One of the biggest factors that makes games a threat to their big-budget movie equivalents is the precipitous decline in the quality of the latter ever since the dawn of the budget special effects era. Over the past 30 years or so the denouement of every big budget summer movie tends to be a good guy shooting at a horde of faceless bad guys as a blue beam shoots into the sky and a clock counts down to destruction. If that's what movies are then games will always be a better experience, since they provide you with the type of story with equivalent production values, but with you as an active participant in the action who has some agency in how it unfolds rather than a passive viewer of it.
That decline in the quality of blockbuster movies has been met with an improvement in the quality of games, with creators increasingly finding ways to create something that is effective at being both a story and a game, and that conveys the former using the unique virtues of the latter. A good example is the "Bloody Baron" questline in the Witcher 3, which is an unexpected late-60s/early 70s Hammer Horror story in the midst of an open-world sword and sorcery game. The Witcher 3 came out in 2015: the biggest movies that year were The Force Awakens, Fast and the Furious 7, and Jurassic World. Who would dare argue that the Witcher was a qualitatively inferior experience than any one of those three masterpieces, or that one was less worthy of being taken seriously than the other?
I generally regard gaming as a bit like pornography: people do it, and they enjoy it, but it's bad for them and they shouldn't celebrate or talk about it too much. In spite of that it is true that the biggest games can provide an aesthetic experience of a type that you can't get in other mediums, and certainly not movies. If you're playing Skyrim and you arrive back in Whiterun at three in the morning, game time... the moons are out and your character's breath is frosting in the air, your boots are crunching on the path... the streets are deserted and snow starts to fall… Particularly if you've been immersed for a long time, this is a deeply resonant aesthetic-emotional experience, that is more than just about story; it seems linked to a sense of pleasant loneliness or isolation for which we don't have an english-language term. When I played GTA 3 in my early twenties it often provided me with similar experiences, and no doubt GTA 6 will provide that experience to new players.
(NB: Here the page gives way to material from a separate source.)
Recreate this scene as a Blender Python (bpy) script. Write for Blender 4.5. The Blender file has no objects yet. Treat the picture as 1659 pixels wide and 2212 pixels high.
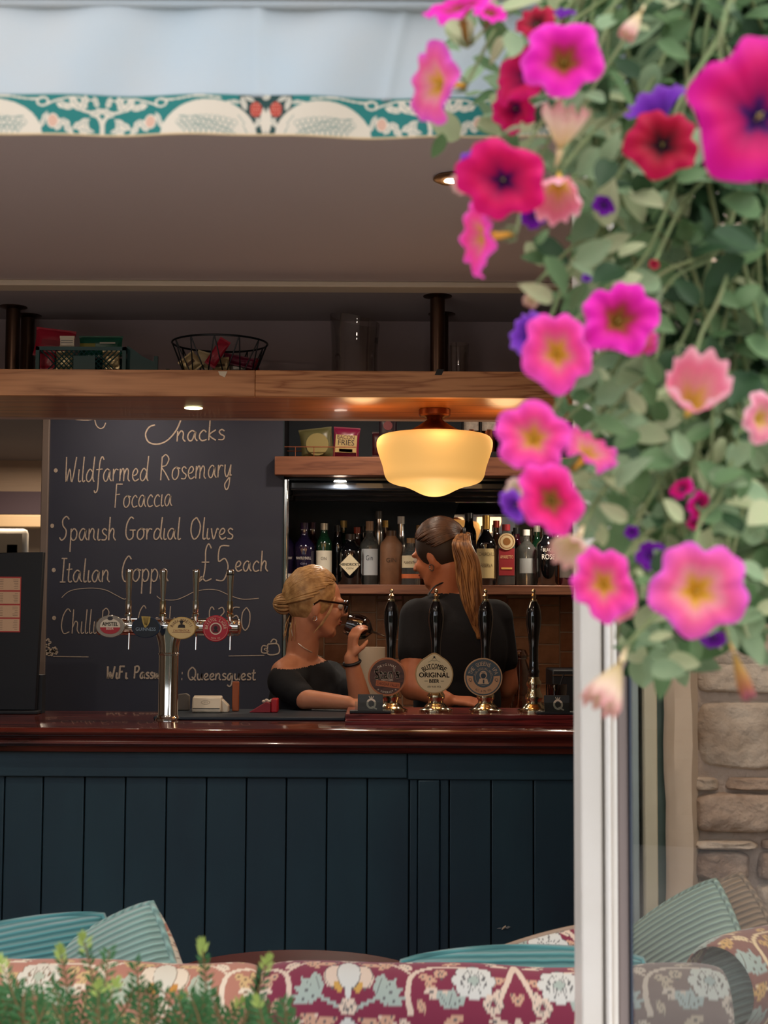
import bpy, bmesh, math, random
import numpy as np
from mathutils import Vector, Matrix, Euler, Quaternion
random.seed(7)
C = bpy.context.scene.collection
PI = math.pi
# ------------------------------------------------------------------ camera
F = 3070.0; IW, IH = 1659.0, 2212.0; ZC = 1.475
RCAM = Matrix.Rotation(PI/2 + math.radians(3.8), 3, 'X') @ Matrix.Rotation(math.radians(0.3), 3, 'Z')
cam_d = bpy.data.cameras.new('camera'); cam = bpy.data.objects.new('camera', cam_d); C.objects.link(cam)
cam_d.sensor_fit = 'VERTICAL'; cam_d.sensor_height = 36; cam_d.lens = 36*F/IH
cam_d.clip_start = 0.05; cam_d.clip_end = 200
cam.matrix_world = Matrix.Translation((0, 0, ZC)) @ RCAM.to_4x4()
cam_d.dof.use_dof = True; cam_d.dof.focus_distance = 4.6; cam_d.dof.aperture_fstop = 7.2
bpy.context.scene.camera = cam
# ------------------------------------------------------------------ world, sun, exposure
SC = bpy.context.scene
SC.view_settings.view_transform = 'Standard'; SC.view_settings.look = 'None'
SC.view_settings.gamma = 1; SC.view_settings.use_curve_mapping = False
SC.view_settings.exposure = 0.32
w = bpy.data.worlds.new('sky'); SC.world = w; w.use_nodes = True
nt = w.node_tree; nt.nodes.clear()
sky = nt.nodes.new('ShaderNodeTexSky'); sky.sky_type = 'NISHITA'; sky.sun_disc = False
sky.sun_elevation = math.radians(52); sky.sun_rotation = math.radians(150); sky.dust_density = 3.0
bg = nt.nodes.new('ShaderNodeBackground'); bg.inputs[1].default_value = 1.0
out = nt.nodes.new('ShaderNodeOutputWorld')
smx = nt.nodes.new('ShaderNodeMix'); smx.data_type = 'RGBA'; smx.inputs['Factor'].default_value = .72
sml = nt.nodes.new('ShaderNodeVectorMath'); sml.operation = 'SCALE'; sml.inputs['Scale'].default_value = .30
nt.links.new(sky.outputs[0], sml.inputs[0]); nt.links.new(sml.outputs[0], smx.inputs['A']); smx.inputs['B'].default_value = (1.45, 1.47, 1.50, 1)
nt.links.new(smx.outputs['Result'], bg.inputs[0]); nt.links.new(bg.outputs[0], out.inputs[0])
sun_d = bpy.data.lights.new('sun', 'SUN'); sun_d.energy = .8; sun_d.angle = math.radians(14); sun_d.color = (1, .95, .88)
sun = bpy.data.objects.new('sun', sun_d); C.objects.link(sun)
sun.rotation_euler = Vector((-.45, .45, -1.0)).to_track_quat('-Z', 'Y').to_euler()

# ------------------------------------------------------------------ helpers
def P(px, py, Y):
    d = RCAM @ Vector(((px-IW/2)/F, (IH/2-py)/F, -1.0))
    return Vector((0, 0, ZC)) + d*(Y/d.y)
def PZ(py, Y, px=830): return P(px, py, Y).z
def PX(px, Y, py=1310): return P(px, py, Y).x
def lin(h):
    if isinstance(h, str):
        h = h.lstrip('#'); h = h if len(h) == 6 else ''.join(q*2 for q in h); c = [int(h[i:i+2], 16)/255 for i in (0, 2, 4)]
    else: c = [x/255 for x in h]
    return tuple((x/12.92 if x <= .04045 else ((x+.055)/1.055)**2.4) for x in c)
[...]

The result is something unique to gaming, not merely a bad imitation of the feelings that the best mainstream movies can create. Given that mainstream movies seem so moribund and stale perhaps the challenge is not how games will become more legitimate by becoming more like movies, but how movies can rejuvenate themselves by learning from the best qualities of games.
I'm way too old for computer gaming so this is a serious question - or at least a semi-serious one. If there are interactive gaming equivalents of blockbuster movies, are there also interactive equivalents of other kinds....Gone With the Wind... Chinatown... Brief Encounter.... Pride and Prejudice? If not, could I be on to something here... make me a billionaire?!
I've always enjoyed the artistic and storytelling elements of games, but it's a lonely experience. It's unfortunate that you're typically better off bingeing Netflix rather than playing absolutely banger games like the Witcher if you want something you can talk about with your peers.